The University of Arkansas System has picked Victoria DeFrancesco Soto, an assistant dean for civic engagement at the LBJ School of Public Affairs at the University of Texas, to be the next dean of the Clinton School of Public Service.
DeFrancesco Soto will be recommended for approval at the Sept. 16-17 meeting of the university system’s Board of Trustees, the system said in a news release Tuesday. She’s expected to start the job on Jan. 3.
DeFrancesco Soto was selected after a national search that followed the retirement of longtime dean James “Skip” Rutherford on June 30.
Susan Hoffpauir, professor and academic dean at the Clinton School, has been serving as interim dean.
System President Donald Bobbitt said in the release that he “couldn’t be more pleased” with how the search for Rutherford’s successor was conducted. DeFrancesco Soto, who holds master’s and doctoral degrees in political science from Duke University, was one of three finalists who visited the Clinton School campus in Little Rock this summer.
“In the end,” Bobbitt said in the release, “Dr. DeFrancesco Soto was the right fit to continue growing and developing the unique school’s academic programs, as well as its continued community outreach and mission to make an impact in Arkansas and around the world.”
DeFranceso Soto’s salary will be $250,000, a system spokesperson said.
She’s a faculty fellow at the University of Texas’ Center for the Science of Race and Democracy and an affiliate at the school’s Department of Mexican American and Latino Studies.
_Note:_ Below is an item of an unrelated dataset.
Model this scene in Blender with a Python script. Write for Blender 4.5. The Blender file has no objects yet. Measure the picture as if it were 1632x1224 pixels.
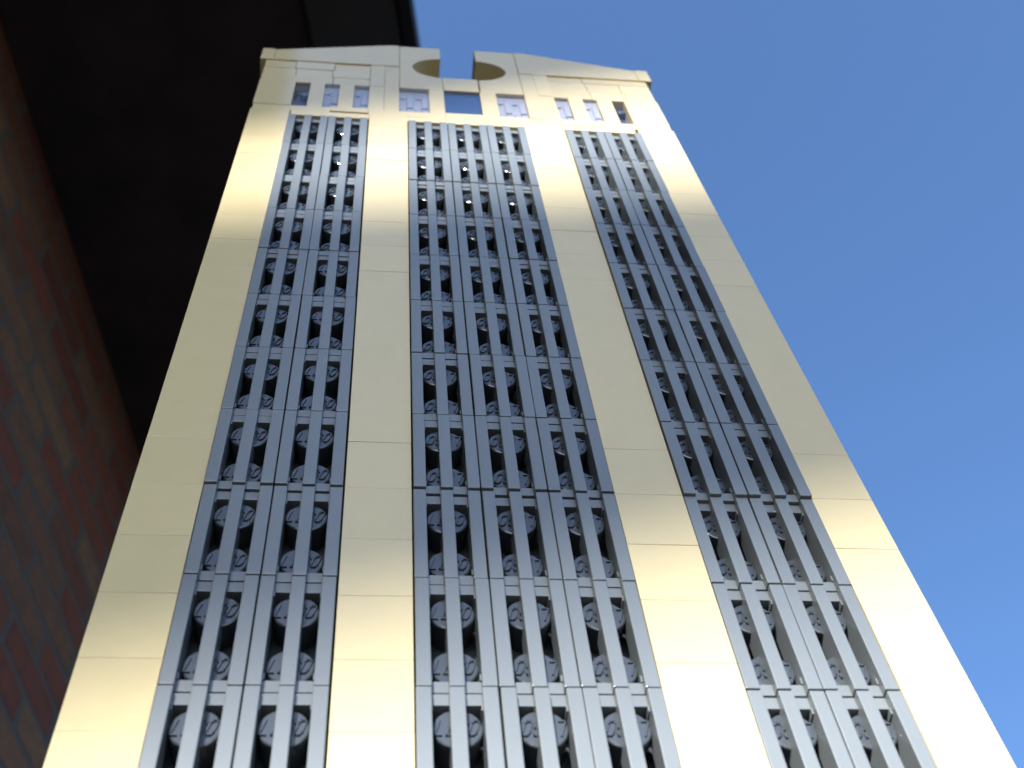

Her areas of expertise include immigration, women and politics, and political psychology.
DeFrancesco Soto said in the release that public service is vital to “creating a space for people to engage with one another and find common ground.”
“There so much that the Clinton School and its students and faculty have already accomplished in its short history, and I look forward to building even more capacity for the school to strive toward President Clinton’s vision of a graduate program that builds bridges through public service,” she said.